I’m very excited to begin my residency at the Beaverbrook Art Gallery today. I’ll be presenting RITES, a series of improvised performances and interventions that will explore the Gallery’s permanent collection and especially its physical space — how visitors inhabit it and how we relate to art with our bodies. I will be present in the Gallery and the Bruno Bobak Artist Residency Studio every day this week, creating work, leading workshops, and sharing with visitors. Please stop by if you’re in Fredericton!

St. Joseph the Worker,

patron of artisans,

craftsmen and laborers,

help me find holiness

in the labor of my hands.



This is how my show, Piecework: When We Were French, begins: the old woman who cleans the sanctuary of St. Joseph’s Cathedral in Burlington, Vermont, sets down her bucket and rags and prays before a statue of the church’s patron saint before she begins her work. In this moment on stage I, the actor, kneel before a statue of St. Joseph and speak this prayer (written by me) in my character’s voice, which is also my own voice. I am also about to begin my work. I chose to open the show this way so that in this moment, my character and I would collapse into each other. We both ask that our work be meaningful and useful.
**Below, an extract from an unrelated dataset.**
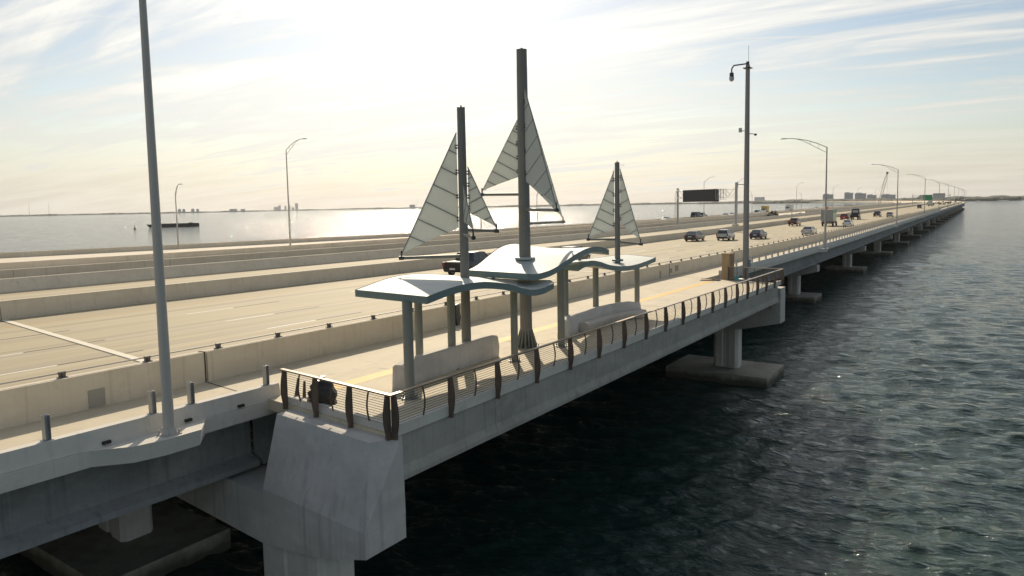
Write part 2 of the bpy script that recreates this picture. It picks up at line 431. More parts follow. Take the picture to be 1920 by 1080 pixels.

My ancestors, who worked on farms, in mills, in their homes and the homes of others, might have prayed this Novena to St. Joseph, who is the patron saint of labourers:

Joseph, patron saint of workers,
blending skill with charity,
silent carpenter, we praise you!
Joining work with honesty,
you taught Christ with joy to labor,
sharing his nobility.

Joseph, close to Christ and Mary,
lived with them in poverty,
shared with them their home and labor,
worked with noble dignity.
May we seek God’s will as you did,

leader of his family!

Joseph, inspiration for workers,
man of faith and charity,
make us honest, humble, faithful,
strong with Christ’s true liberty,

Make our labor and our leisure
fruitful to eternity!

Joseph is the least exalted member of the holy family, and where he is exalted, it is mostly for the grace and steadfastness with which he accepts his subordinate position. Here, he is praised for his silence, humility, and honesty, which are tied to his vocation as a father and his trade a carpenter, which he passed on to his son. His ability to find joy in his work, to bear his poverty with dignity, to serve his family, to endure difficulty without complaint makes him an admirable patron.

I keep the statue of St. Joseph that began as a Piecework prop in the space where I work at home, and I usually bring him with me when I work elsewhere, if I can. He is with me this week as I begin my residency at the Beaverbrook Art Gallery, a reminder of my ancestors and their manual labour.
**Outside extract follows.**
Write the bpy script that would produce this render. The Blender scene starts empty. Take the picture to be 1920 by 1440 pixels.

I contemplate the connection between their work and mine. I think about how they performed labour with their bodies, and I think about how artists, too —particularly performing artists like myself— work with their bodies. How is the physical labour associated with my work different from and similar to that of my grandmothers’ and grandfathers’ work? Why is physical labour usually described as “unskilled”? Can work performed by the body be creative? How do different bodies do different work? What is the role of the body in the life of the mind?
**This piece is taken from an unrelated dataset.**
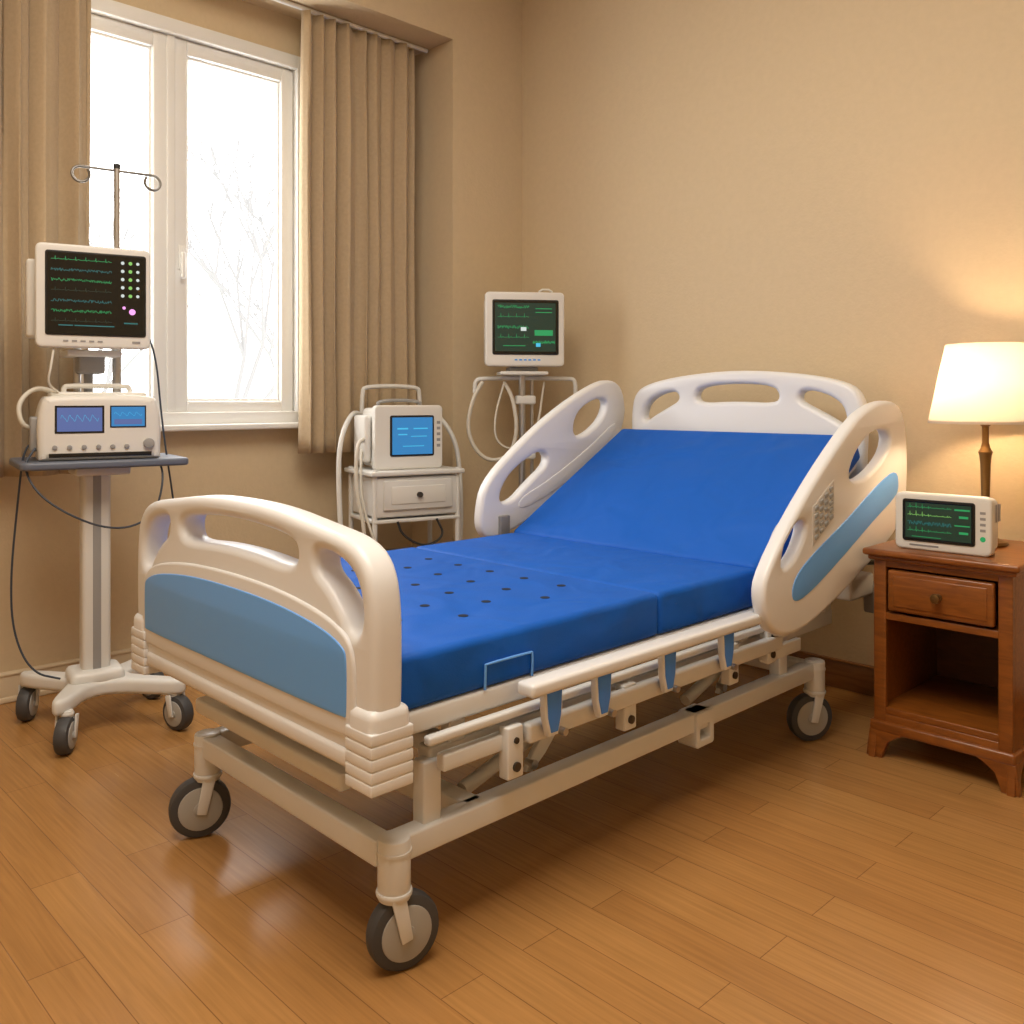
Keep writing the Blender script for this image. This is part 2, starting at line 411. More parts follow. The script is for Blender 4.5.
# deck frame
for x in (-1.665, -2.83):
    box('deck_rail', B, (x, 2.40, .556), (.05, 2.36, .055), M_frame, .010)
for y in (1.30, 1.75, 2.25, 2.78, 3.5):
    box('deck_cross', B, (-2.245, y, .55), (1.14, .05, .04), M_frame, .006)
box('deck_panel', B, (-2.245, 2.02, .578), (1.12, 1.5, .014), M_frame, .003)
# lower subframe
for x in (-1.70, -2.60):
    box('sub_rail', B, (x, 2.38, .44), (.05, 2.05, .06), M_frame, .008)
for y in (1.44, 2.1, 2.75, 3.36):
    box('sub_cross', B, (-2.15, y, .44), (.86, .05, .05), M_frame, .008)
    for x in (-1.69, -2.6):
        box('sub_post', B, (x, y, .50), (.04, .05, .07), M_frame, .006)
box('foot_step_lower', B, (-2.21, 1.235, .385), (.78, .07, .045), M_frame, .01)
box('foot_step_upper', B, (-2.21, 1.26, .452), (.80, .05, .025), M_frame, .01)
for x in (-2.5, -1.92):
    box('foot_step_post', B, (x, 1.29, .46), (.04, .04, .16), M_frame, .006)
# motors & lift mechanism
box('actuator', B, (-2.15, 2.0, .40), (.09, .42, .09), M_dev2, .02)
cyl('actuator_rod', B, (-2.15, 2.2, .40), (-2.15, 2.72, .44), .018, M_steel)
box('control_box', B, (-2.25, 2.95, .40), (.30, .22, .09), M_dev2, .02)
cyl('torque_tube', B, (-2.55, 2.02, .385), (-1.72, 2.02, .385), .018, M_frame)
cyl('torque_tube', B, (-2.55, 2.98, .385), (-1.72, 2.98, .385), .018, M_frame)
for y in (1.72, 2.66):
    plate('lift_link', B, chaikin([(y,.29),(y+.05,.28),(y+.21,.44),(y+.17,.47)], 1), [], .018, .004, M_frame, MY(-1.735))
    cyl('link_pin', B, (-1.745, y+.035, .305), (-1.715, y+.035, .305), .013, M_steel, seg=14)
cyl('gas_spring', B, (-1.80, 1.95, .33), (-1.80, 2.35, .41), .016, M_dark)
cyl('gas_spring_rod', B, (-1.80, 2.35, .41), (-1.80, 2.60, .46), .007, M_steel)
# base frame
for x in (-1.675, -2.575):
    box('base_rail', B, (x, 2.22, .27), (.055, 1.96, .06), M_frame, .006)
for y in (1.225, 1.50, 3.21):
    box('base_cross', B, (-2.125, y, .27), (.90, .055, .06), M_frame, .006)
for y in (1.355, 3.0):
    for x in (-1.685, -2.59):
        box('lift_post', B, (x, y, .36), (.045, .055, .17), M_frame, .006)
for x in (-1.78, -2.50):
    tube('lift_arm', B, [(x, 1.55, .28), (x, 2.05, .42)], .020, M_frame, 0)
    tube('lift_arm', B, [(x, 2.55, .28), (x, 3.0, .42)], .020, M_frame, 0)
plate('base_socket', B, rrect(-.05,.05,-.055,.055,.012), [rrect(-.028,.028,-.03,.015,.008)], .075, .005, M_frame, Matrix.Translation((-1.675, 2.46, .245)) @ YZ)
# folded-down foot siderail
def bar(name, y0, y1, x, z, w, h, m=M_white):
    return box(name, B, (x, (y0+y1)/2, z), (w, y1-y0, h), m, min(w, h)*.3, 4)
bar('siderail_foot_top', 1.56, 2.64, -1.56, .588, .06, .034)
bar('siderail_foot_lower', 1.60, 2.85, -1.595, .462, .03, .05, M_frame)
bar('siderail_foot_mid', 1.30, 2.85, -1.62, .515, .025, .022, M_frame)
for y in (1.655, 1.85, 2.145, 2.455):
    out = [(y-.034,.578),(y+.034,.578),(y+.030,.50),(y+.016,.455),(y-.016,.455),(y-.030,.50)]
    plate('siderail_bracket', B, out, [], .022, .005, M_white, MY(-1.56))
    out = [(y-.027,.570),(y+.027,.570),(y+.023,.505),(y+.012,.465),(y-.012,.465),(y-.023,.505)]
    plate('siderail_bracket_blue', B, out, [], .028, .002, M_bblue, MY(-1.56))
    cyl('pivot', B, (-1.575, y+.05, .45), (-1.555, y+.05, .45), .010, M_steel, seg=16)
for y, z in ((1.565,.425),(2.02,.43),(2.56,.44),(2.80,.46)):
    box('side_bracket', B, (-1.612, y, z), (.035, .055, .13), M_frame, .005)
    cyl('bracket_bolt', B, (-1.60, y, z-.035), (-1.588, y, z-.035), .012, M_dsteel, seg=12)
    cyl('bracket_bolt', B, (-1.60, y, z+.03), (-1.590, y, z+.03), .008, M_dsteel, seg=12)
box('side_beam', B, (-1.63, 1.90, .45), (.03, 1.10, .04), M_frame, .005)
box('side_gusset', B, (-1.61, 2.90, .42), (.02, .22, .045), M_frame, .004)
# head hardware
box('head_bracket', B, (-1.62, 3.48, .56), (.07, .20, .09), M_frame, .012)
box('head_clamp', B, (-1.60, 3.60, .50), (.05, .07, .12), M_dev2, .01)
tube('head_lever', B, [(-1.60, 3.30, .70), (-1.60, 3.45, .66), (-1.59, 3.62, .64)], .012, M_dsteel, 1)
for s in (-1, 1):
    box('headboard_post', B, (hcx+s*.48, 3.63, .58), (.05, .05, .16), M_frame, .008)
# casters
def caster(p, x, y, ztop, R, w, dirx, diry, mt=M_tyre, mh=M_hub, mf=M_frame, post=.038, name='caster'):
    d = Vector((dirx, diry, 0)).normalized(); n = Vector((-d.y, d.x, 0))
    c = Vector((x, y, R))
    bm = bmesh.new(); bm_cyl(bm, c-n*w/2, c+n*w/2, R, seg=40, bevel=w*.28)
    from_bm(bm, name+'_tyre', p, mt)
    bm = bmesh.new(); bm_cyl(bm, c-n*(w/2+.003), c+n*(w/2+.003), R*.72, seg=36, bevel=.003)
    bm_cyl(bm, c-n*(w/2+.007), c+n*(w/2+.007), R*.22, seg=20, bevel=.002)
    from_bm(bm, name+'_hub', p, mh)
    top = Vector((x, y, 0))+d*R*.25
    bm = bmesh.new()
    bm_cyl(bm, (top.x, top.y, 2*R-.01), (top.x, top.y, ztop), post, seg=28, bevel=.006)
    bm_cyl(bm, (top.x, top.y, ztop-.035), (top.x, top.y, ztop-.028), post*1.06, seg=28)
    bm_cyl(bm, (top.x, top.y, 2*R-.0), (top.x, top.y, 2*R+.012), post*1.1, seg=28, bevel=.003)
    az = math.degrees(math.atan2(d.y, d.x))
    for s in (-1, 1):
        q = c+n*s*(w/2+.009)+d*R*.16; q.z = R*1.45
        bm_box(bm, q, (R*.42, .009, R*1.25), .004, 2, rot=(0, 12, az), taper=.8)
    from_bm(bm, name+'_fork', p, mf)
caster(B, -1.655, 1.26, .305, .087, .045, -.2, -.95)
caster(B, -2.575, 1.205, .305, .088, .045, .35, .92)
caster(B, -1.675, 3.215, .305, .09, .045, .5, .85)
caster(B, -2.575, 3.215, .305, .09, .045, .1, 1)

# ---------------------------------------------------------------- screens & monitors
def ribbon(bm, pts, y, t):
    vs = []
    for i, (x, z) in enumerate(pts):
        a = pts[max(i-1, 0)]; c = pts[min(i+1, len(pts)-1)]
        dx, dz = c[0]-a[0], c[1]-a[1]; l = math.hypot(dx, dz) or 1
        nx, nz = -dz/l*t/2, dx/l*t/2
        vs.append((bm.verts.new((x+nx, y, z+nz)), bm.verts.new((x-nx, y, z-nz))))
    for a, c in zip(vs, vs[1:]): bm.faces.new((a[0], a[1], c[1], c[0]))
def trace(p, x0, x1, z, amp, y, m, kind, t=.0022, seed=1):
    rnd = random.Random(seed); pts = []; n = 120
    for i in range(n+1):
        u = i/n; ph = (u*kind[1]) % 1.0
        if kind[0] == 'ecg':
            v = 0.1*math.exp(-((ph-.2)/.04)**2)+1.0*math.exp(-((ph-.4)/.018)**2)-.3*math.exp(-((ph-.45)/.02)**2)+.25*math.exp(-((ph-.7)/.06)**2)
        elif kind[0] == 'sine': v = .5*math.sin(2*math.pi*u*kind[1])+.2*math.sin(4*math.pi*u*kind[1])
        else: v = rnd.uniform(-.5,.5)
        pts.append((x0+(x1-x0)*u, z+amp*v))
    bm = bmesh.new(); ribbon(bm, pts, y, t); me = D.meshes.new('trace'); bm.to_mesh(me); bm.free()
    o = D.objects.new('screen_trace', me); scene.collection.objects.link(o); me.materials.append(m); o.parent = p
def quads(p, rects, y, m, name='screen_glyphs'):
    bm = bmesh.new()
    for x, z, w, h in rects:
        bm.faces.new([bm.verts.new(q) for q in ((x-w/2, y, z-h/2), (x+w/2, y, z-h/2), (x+w/2, y, z+h/2), (x-w/2, y, z+h/2))])
    me = D.meshes.new(name); bm.to_mesh(me); bm.free()
    o = D.objects.new(name, me); scene.collection.objects.link(o); me.materials.append(m); o.parent = p
def discs(p, pts, y, m, name='screen_dots'):
    bm = bmesh.new()
    for x, z, r in pts:
        bm.faces.new([bm.verts.new((x+r*math.cos(a*math.pi/8), y, z+r*math.sin(a*math.pi/8))) for a in range(16)])
    me = D.meshes.new(name); bm.to_mesh(me); bm.free()
    o = D.objects.new(name, me); scene.collection.objects.link(o); me.materials.append(m); o.parent = p

def monitor(name, loc, rot, w, h, d, scr, tilt=0):
    """origin at base centre; front = -y local"""
    g = group(name, loc, rot)
    M = Matrix.Translation((0, -d*.5+.02, h/2)) @ XZ
    plate('front_shell', g, rrect(-w/2, w/2, -h/2, h/2, .022), [], .045, .009, M_dev, M)
    box('housing', g, (0, .01, h/2), (w*.94, d-.03, h*.92), M_dev, .025, 4)
    box('rear_bulge', g, (0, d*.45, h/2), (w*.7, .06, h*.66), M_dev, .02, 4)
    x0, x1, z0, z1 = scr; yf = -d*.5-.0025
    plate('bezel', g, rrect(x0-.008, x1+.008, z0-.008, z1+.008, .01), [], .008, .002, M_bezel, Matrix.Translation((0, yf, 0)) @ XZ)
    box('screen', g, ((x0+x1)/2, yf-.0045, (z0+z1)/2), (x1-x0, .002, z1-z0), M_screen, 0)
    bm = bmesh.new()
    for i in range(5): bm_box(bm, (w*.47, -.01+i*.02-d*.1, h*.7), (.006, .006, h*.3), .001, 1)
    from_bm(bm, 'vents', g, M_dev2)
    return g, yf-.0062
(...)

These questions are a starting point for my work this week, as I begin to approach RITES, a series of performances and interventions that I will be creating in the Beaverbrook Art Gallery, both independently and in collaboration with visitors. RITES will pose questions about how we create and look at art, particularly in the museum setting. While some RITES will respond to works within the Gallery’s collection, others will explore those silent and invisible aspects of the museum that nonetheless define the visitor experience: What is omitted, not shown, or hidden from view? What does it mean to be a “visitor”? What are the rules, spoke or unspoken, of the visit? Do the artworks speak? Who can hear them? Who can talk back?

I will post more thoughts here as the week progresses. I look forward to sharing the experience with you.